§ **Task requirements**:
What lies from the line containing "Write part 3" through the line containing "A.speck(0.08); return A"? Print exactly those lines, with both ends, and no others.

BEGIN Provided records

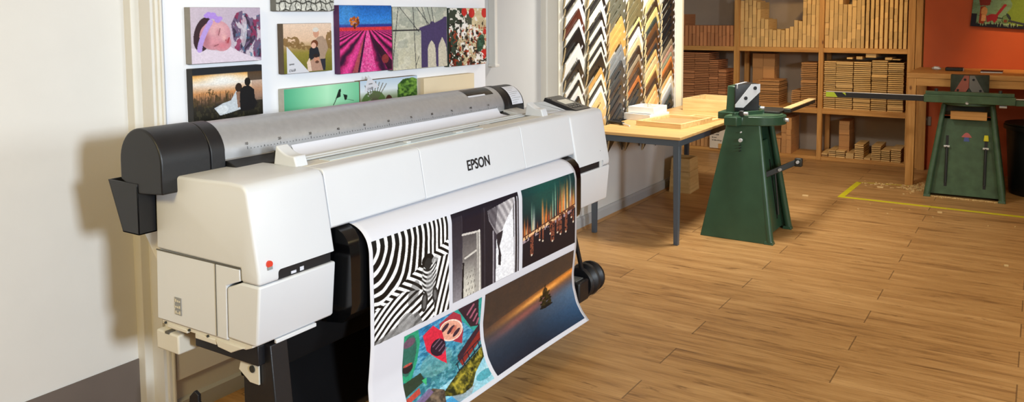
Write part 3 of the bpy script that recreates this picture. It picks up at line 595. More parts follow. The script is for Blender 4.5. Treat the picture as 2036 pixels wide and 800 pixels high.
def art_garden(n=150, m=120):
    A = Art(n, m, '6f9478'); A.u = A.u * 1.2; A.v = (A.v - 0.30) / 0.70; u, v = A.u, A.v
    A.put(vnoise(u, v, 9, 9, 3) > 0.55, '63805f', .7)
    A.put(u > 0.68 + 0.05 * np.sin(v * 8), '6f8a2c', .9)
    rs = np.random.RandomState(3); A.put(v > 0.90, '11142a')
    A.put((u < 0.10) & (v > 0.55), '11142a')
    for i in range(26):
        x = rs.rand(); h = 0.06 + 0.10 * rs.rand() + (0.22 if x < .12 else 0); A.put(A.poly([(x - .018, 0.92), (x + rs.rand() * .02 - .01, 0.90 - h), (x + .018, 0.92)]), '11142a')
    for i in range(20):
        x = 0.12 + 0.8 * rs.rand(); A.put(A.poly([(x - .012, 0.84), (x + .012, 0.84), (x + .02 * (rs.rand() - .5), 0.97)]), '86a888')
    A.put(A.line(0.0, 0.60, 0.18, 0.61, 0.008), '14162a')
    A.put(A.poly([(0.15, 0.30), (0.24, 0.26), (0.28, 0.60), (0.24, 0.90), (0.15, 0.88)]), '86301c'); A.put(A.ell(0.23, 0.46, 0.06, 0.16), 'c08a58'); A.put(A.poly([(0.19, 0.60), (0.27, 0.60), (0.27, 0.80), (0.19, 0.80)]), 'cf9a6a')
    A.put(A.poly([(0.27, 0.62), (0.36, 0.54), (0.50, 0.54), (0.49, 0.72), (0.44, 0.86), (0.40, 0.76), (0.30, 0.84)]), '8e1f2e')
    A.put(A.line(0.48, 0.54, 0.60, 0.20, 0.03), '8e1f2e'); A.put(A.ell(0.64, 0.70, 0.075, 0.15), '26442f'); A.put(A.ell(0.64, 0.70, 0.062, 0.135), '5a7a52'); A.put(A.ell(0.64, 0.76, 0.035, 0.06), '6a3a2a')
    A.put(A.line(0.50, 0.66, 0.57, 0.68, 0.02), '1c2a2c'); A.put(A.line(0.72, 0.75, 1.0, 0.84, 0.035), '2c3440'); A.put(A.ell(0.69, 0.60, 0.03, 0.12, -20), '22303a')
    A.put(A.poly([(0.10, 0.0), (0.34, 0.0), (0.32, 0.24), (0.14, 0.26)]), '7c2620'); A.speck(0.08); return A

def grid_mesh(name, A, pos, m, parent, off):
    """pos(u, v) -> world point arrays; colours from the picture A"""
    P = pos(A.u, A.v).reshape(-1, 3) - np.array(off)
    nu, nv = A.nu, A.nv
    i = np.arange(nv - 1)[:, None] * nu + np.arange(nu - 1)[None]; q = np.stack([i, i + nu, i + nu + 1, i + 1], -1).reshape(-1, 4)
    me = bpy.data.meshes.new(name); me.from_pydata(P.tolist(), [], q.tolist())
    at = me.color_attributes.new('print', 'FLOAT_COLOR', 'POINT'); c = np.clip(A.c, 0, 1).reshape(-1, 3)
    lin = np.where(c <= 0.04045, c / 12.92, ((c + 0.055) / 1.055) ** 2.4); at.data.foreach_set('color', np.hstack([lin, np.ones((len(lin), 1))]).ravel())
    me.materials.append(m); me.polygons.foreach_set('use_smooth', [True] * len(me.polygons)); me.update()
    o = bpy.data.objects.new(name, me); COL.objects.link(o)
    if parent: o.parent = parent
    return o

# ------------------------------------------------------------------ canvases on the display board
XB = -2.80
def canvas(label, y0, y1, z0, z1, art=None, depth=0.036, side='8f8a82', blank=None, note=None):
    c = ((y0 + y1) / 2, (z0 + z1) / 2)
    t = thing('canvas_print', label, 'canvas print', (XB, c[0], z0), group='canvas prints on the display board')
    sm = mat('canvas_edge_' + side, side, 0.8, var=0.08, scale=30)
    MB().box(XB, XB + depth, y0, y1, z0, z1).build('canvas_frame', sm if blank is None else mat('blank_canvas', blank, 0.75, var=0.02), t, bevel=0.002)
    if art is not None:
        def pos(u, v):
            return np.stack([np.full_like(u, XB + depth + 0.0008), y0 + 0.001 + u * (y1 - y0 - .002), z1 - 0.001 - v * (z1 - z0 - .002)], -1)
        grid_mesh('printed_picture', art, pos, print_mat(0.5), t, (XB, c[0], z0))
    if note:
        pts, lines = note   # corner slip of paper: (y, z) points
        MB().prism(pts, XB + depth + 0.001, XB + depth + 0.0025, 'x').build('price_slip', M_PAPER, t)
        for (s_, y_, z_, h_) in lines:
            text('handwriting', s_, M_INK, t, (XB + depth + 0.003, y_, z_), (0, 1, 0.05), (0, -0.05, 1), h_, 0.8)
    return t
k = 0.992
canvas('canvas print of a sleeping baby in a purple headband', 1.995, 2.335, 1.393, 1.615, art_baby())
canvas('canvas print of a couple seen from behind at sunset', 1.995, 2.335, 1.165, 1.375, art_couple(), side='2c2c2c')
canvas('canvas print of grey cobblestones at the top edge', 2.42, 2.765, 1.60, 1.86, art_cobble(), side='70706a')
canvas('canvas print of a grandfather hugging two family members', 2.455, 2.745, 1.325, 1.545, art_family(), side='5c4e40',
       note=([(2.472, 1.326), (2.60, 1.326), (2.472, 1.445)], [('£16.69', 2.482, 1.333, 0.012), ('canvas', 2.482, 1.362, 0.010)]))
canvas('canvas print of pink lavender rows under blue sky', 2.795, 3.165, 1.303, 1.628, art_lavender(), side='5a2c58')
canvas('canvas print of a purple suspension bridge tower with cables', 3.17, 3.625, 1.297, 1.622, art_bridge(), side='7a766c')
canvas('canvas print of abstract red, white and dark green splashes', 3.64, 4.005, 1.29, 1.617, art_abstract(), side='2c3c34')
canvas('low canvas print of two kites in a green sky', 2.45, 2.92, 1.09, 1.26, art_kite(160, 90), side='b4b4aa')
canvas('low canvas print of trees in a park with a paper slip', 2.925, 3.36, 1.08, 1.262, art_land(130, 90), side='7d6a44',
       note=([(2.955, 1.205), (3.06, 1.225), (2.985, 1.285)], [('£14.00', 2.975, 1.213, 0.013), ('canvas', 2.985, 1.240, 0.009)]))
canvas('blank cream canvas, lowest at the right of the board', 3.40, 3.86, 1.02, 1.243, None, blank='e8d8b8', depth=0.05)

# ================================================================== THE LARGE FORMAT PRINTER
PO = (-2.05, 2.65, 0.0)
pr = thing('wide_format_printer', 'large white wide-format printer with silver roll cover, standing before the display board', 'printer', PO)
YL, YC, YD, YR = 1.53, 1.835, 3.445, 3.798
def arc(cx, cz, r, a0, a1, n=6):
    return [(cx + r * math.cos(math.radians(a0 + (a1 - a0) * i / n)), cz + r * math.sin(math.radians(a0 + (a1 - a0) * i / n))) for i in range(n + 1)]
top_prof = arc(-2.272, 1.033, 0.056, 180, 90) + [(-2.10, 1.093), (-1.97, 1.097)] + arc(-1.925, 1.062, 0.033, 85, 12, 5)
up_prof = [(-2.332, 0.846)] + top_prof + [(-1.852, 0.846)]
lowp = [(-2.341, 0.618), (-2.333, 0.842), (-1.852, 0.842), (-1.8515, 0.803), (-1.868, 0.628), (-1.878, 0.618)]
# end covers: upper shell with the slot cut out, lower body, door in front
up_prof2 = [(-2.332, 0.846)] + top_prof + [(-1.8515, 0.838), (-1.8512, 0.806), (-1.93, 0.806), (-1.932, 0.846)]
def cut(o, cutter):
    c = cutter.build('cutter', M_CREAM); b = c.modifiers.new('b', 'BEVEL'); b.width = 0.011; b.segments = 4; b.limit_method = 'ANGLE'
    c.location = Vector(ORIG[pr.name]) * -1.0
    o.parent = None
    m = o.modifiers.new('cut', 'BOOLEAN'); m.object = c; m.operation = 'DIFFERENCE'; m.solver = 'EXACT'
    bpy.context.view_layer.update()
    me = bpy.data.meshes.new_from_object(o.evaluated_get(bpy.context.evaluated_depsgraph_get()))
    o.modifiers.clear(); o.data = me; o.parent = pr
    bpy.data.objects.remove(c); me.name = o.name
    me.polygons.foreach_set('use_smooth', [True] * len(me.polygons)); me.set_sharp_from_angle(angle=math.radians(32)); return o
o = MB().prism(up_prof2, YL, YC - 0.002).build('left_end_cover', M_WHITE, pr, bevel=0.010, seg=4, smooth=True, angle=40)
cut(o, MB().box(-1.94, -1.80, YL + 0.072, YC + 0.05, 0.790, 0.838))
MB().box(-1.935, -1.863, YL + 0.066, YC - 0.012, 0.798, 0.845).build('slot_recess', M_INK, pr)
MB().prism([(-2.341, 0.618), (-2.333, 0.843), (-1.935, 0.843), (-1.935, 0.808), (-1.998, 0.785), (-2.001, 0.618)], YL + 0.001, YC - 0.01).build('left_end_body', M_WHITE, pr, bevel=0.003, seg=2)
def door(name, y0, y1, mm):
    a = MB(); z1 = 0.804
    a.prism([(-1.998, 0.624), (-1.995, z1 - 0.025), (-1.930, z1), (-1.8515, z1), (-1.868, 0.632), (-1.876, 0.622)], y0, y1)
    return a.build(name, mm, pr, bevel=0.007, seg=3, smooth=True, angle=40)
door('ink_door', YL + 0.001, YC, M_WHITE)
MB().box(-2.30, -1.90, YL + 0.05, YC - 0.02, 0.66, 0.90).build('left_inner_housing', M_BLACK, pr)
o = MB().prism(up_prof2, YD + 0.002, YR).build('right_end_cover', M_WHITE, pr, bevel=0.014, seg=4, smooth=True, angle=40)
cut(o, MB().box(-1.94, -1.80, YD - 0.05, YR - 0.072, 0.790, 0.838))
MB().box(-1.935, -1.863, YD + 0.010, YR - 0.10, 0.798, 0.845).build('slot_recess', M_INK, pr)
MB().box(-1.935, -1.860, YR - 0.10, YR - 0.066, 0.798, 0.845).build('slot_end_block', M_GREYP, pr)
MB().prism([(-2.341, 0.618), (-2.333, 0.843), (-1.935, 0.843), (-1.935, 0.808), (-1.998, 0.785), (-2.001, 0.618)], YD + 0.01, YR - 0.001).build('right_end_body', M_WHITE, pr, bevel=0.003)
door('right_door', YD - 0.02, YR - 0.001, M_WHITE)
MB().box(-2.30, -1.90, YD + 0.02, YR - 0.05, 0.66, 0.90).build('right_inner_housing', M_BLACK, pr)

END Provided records
BEGIN Provided records

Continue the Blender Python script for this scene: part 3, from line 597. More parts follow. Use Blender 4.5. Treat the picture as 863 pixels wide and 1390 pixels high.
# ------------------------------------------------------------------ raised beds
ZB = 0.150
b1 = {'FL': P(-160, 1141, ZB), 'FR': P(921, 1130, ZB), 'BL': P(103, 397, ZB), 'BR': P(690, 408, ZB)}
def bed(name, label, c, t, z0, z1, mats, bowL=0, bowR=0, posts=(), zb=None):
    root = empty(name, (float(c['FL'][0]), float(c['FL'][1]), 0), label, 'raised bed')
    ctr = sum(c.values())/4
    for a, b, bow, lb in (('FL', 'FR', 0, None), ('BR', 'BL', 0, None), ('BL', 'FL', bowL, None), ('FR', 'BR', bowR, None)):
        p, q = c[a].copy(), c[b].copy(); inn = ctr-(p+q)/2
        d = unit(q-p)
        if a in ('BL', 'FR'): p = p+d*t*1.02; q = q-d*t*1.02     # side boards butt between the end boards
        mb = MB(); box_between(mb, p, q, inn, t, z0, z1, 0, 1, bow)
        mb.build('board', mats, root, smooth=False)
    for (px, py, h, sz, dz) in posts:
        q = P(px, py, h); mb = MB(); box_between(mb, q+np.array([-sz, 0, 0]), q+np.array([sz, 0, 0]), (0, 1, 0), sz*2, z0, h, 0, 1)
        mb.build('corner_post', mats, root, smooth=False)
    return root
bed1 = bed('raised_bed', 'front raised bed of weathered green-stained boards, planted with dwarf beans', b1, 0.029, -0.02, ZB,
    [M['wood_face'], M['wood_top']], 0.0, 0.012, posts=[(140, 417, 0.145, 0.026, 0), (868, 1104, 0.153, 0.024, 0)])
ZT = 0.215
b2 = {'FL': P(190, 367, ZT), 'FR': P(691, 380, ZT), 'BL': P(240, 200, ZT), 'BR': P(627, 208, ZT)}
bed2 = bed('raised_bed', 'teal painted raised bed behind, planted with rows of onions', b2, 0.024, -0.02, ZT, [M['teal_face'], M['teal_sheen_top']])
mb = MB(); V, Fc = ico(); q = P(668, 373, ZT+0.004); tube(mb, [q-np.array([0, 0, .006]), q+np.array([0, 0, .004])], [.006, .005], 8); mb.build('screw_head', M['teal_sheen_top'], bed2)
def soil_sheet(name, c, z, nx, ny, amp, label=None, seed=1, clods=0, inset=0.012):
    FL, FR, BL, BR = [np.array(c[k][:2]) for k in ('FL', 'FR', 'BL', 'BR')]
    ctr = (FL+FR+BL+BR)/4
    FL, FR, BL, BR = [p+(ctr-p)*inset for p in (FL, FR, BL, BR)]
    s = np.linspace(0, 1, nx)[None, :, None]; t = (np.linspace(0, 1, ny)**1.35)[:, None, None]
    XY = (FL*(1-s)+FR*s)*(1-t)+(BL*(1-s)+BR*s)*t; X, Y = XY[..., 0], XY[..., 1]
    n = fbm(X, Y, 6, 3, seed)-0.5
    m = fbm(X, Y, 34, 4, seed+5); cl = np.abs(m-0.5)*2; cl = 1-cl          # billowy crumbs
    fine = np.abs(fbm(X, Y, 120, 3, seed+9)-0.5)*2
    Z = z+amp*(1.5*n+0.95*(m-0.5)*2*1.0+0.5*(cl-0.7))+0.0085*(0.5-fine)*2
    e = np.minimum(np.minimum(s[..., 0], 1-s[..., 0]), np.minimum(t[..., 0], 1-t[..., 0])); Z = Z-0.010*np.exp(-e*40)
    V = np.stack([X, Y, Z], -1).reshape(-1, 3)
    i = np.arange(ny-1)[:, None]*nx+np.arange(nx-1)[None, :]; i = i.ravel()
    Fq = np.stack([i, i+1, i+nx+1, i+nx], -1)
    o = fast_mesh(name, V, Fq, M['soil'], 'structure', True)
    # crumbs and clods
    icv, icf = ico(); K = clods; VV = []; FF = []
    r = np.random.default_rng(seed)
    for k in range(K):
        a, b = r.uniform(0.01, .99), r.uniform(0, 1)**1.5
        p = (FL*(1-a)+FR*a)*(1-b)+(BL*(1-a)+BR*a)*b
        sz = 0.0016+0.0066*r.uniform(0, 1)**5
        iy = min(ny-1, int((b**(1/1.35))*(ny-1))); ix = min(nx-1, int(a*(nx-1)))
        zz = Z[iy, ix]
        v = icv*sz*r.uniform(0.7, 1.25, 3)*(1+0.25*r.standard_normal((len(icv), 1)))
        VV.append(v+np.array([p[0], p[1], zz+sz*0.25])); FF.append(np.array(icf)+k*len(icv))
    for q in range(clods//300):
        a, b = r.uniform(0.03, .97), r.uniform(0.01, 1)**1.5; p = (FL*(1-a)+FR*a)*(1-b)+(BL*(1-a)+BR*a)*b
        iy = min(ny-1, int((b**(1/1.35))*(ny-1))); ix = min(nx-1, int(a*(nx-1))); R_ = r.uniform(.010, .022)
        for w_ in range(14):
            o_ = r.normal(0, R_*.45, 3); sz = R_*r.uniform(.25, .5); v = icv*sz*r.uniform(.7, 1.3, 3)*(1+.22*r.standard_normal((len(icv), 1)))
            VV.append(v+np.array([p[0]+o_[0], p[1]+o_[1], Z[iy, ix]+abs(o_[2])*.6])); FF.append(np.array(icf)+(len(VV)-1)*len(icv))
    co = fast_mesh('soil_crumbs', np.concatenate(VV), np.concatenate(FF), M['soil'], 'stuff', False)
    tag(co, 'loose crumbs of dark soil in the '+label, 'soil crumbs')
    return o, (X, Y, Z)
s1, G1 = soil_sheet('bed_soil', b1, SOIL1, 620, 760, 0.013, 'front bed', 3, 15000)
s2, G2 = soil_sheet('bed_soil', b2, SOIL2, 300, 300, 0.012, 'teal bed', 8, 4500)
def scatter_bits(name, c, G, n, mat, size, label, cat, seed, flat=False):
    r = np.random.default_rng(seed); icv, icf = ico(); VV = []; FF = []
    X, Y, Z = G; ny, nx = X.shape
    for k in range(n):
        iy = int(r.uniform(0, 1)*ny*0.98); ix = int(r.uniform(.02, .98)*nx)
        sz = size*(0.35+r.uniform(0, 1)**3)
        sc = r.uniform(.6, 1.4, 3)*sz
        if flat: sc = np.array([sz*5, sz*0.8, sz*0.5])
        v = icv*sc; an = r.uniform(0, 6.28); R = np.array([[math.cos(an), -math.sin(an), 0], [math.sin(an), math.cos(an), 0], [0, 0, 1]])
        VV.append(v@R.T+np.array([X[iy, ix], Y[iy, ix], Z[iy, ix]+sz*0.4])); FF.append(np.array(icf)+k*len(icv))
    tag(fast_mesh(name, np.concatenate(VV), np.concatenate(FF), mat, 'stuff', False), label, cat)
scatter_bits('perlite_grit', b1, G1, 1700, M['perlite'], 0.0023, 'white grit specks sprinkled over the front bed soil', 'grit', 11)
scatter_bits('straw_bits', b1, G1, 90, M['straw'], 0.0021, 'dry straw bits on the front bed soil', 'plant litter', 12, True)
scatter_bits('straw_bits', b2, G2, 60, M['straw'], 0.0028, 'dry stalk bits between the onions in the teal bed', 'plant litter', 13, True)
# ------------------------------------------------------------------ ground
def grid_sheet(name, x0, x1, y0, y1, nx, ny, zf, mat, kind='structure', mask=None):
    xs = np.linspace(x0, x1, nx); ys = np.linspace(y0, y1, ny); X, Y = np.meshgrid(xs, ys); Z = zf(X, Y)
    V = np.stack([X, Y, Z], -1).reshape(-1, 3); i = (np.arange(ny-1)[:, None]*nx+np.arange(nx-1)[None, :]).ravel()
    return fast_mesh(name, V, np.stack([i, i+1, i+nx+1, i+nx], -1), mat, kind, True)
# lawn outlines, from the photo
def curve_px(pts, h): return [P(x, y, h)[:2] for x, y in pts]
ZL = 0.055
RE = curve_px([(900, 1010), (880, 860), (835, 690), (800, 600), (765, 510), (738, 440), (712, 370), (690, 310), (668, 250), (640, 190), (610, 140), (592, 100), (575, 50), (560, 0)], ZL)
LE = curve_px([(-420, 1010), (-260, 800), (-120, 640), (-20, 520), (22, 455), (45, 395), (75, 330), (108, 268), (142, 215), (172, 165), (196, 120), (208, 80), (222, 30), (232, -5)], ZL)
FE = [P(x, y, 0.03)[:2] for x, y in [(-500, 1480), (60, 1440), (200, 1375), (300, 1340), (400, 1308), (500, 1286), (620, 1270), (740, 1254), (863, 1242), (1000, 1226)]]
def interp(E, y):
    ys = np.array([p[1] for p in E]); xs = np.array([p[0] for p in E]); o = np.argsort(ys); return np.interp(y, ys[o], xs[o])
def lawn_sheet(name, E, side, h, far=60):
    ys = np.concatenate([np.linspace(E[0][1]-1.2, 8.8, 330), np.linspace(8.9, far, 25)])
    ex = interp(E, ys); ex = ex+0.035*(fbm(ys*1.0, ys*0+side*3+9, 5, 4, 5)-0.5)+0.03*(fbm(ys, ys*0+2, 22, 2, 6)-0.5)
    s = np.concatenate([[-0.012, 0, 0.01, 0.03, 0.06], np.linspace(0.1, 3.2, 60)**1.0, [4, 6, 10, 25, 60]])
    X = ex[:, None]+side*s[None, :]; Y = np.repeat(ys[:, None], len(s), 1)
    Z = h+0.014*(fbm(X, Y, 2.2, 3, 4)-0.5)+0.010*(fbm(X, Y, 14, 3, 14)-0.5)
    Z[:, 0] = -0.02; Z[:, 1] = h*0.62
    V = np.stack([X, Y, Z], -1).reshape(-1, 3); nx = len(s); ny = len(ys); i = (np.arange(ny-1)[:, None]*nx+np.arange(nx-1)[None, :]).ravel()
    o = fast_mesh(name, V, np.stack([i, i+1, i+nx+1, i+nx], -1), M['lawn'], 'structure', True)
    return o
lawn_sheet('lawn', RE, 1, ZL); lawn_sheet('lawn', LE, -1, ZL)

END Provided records
BEGIN Provided records

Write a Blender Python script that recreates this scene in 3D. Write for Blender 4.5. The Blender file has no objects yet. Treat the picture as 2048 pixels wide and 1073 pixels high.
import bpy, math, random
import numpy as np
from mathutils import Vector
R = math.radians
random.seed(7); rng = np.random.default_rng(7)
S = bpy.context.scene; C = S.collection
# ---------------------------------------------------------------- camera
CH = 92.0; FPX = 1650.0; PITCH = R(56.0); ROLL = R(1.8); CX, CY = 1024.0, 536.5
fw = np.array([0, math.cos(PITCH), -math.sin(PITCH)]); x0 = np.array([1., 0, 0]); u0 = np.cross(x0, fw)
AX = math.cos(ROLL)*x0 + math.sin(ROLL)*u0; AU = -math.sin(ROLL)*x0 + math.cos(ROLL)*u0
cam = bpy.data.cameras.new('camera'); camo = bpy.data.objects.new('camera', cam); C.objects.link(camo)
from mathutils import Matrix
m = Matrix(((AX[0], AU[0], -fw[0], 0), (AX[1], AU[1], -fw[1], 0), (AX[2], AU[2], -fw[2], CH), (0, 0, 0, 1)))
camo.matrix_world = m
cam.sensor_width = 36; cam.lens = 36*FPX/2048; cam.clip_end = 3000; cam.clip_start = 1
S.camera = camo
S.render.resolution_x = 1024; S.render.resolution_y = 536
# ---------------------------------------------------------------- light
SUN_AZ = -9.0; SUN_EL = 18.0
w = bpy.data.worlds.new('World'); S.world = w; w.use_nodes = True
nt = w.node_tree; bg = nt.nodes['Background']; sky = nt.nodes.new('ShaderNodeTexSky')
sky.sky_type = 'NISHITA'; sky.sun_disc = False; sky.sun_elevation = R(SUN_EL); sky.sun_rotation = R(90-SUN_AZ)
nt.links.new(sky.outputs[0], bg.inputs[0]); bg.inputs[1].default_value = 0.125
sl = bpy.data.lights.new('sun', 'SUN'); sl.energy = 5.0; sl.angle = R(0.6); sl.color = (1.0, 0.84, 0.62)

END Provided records

§ **Solution for this task**:
Write part 3 of the bpy script that recreates this picture. It picks up at line 595. More parts follow. The script is for Blender 4.5. Treat the picture as 2036 pixels wide and 800 pixels high.
def art_garden(n=150, m=120):
    A = Art(n, m, '6f9478'); A.u = A.u * 1.2; A.v = (A.v - 0.30) / 0.70; u, v = A.u, A.v
    A.put(vnoise(u, v, 9, 9, 3) > 0.55, '63805f', .7)
    A.put(u > 0.68 + 0.05 * np.sin(v * 8), '6f8a2c', .9)
    rs = np.random.RandomState(3); A.put(v > 0.90, '11142a')
    A.put((u < 0.10) & (v > 0.55), '11142a')
    for i in range(26):
        x = rs.rand(); h = 0.06 + 0.10 * rs.rand() + (0.22 if x < .12 else 0); A.put(A.poly([(x - .018, 0.92), (x + rs.rand() * .02 - .01, 0.90 - h), (x + .018, 0.92)]), '11142a')
    for i in range(20):
        x = 0.12 + 0.8 * rs.rand(); A.put(A.poly([(x - .012, 0.84), (x + .012, 0.84), (x + .02 * (rs.rand() - .5), 0.97)]), '86a888')
    A.put(A.line(0.0, 0.60, 0.18, 0.61, 0.008), '14162a')
    A.put(A.poly([(0.15, 0.30), (0.24, 0.26), (0.28, 0.60), (0.24, 0.90), (0.15, 0.88)]), '86301c'); A.put(A.ell(0.23, 0.46, 0.06, 0.16), 'c08a58'); A.put(A.poly([(0.19, 0.60), (0.27, 0.60), (0.27, 0.80), (0.19, 0.80)]), 'cf9a6a')
    A.put(A.poly([(0.27, 0.62), (0.36, 0.54), (0.50, 0.54), (0.49, 0.72), (0.44, 0.86), (0.40, 0.76), (0.30, 0.84)]), '8e1f2e')
    A.put(A.line(0.48, 0.54, 0.60, 0.20, 0.03), '8e1f2e'); A.put(A.ell(0.64, 0.70, 0.075, 0.15), '26442f'); A.put(A.ell(0.64, 0.70, 0.062, 0.135), '5a7a52'); A.put(A.ell(0.64, 0.76, 0.035, 0.06), '6a3a2a')
    A.put(A.line(0.50, 0.66, 0.57, 0.68, 0.02), '1c2a2c'); A.put(A.line(0.72, 0.75, 1.0, 0.84, 0.035), '2c3440'); A.put(A.ell(0.69, 0.60, 0.03, 0.12, -20), '22303a')
    A.put(A.poly([(0.10, 0.0), (0.34, 0.0), (0.32, 0.24), (0.14, 0.26)]), '7c2620'); A.speck(0.08); return A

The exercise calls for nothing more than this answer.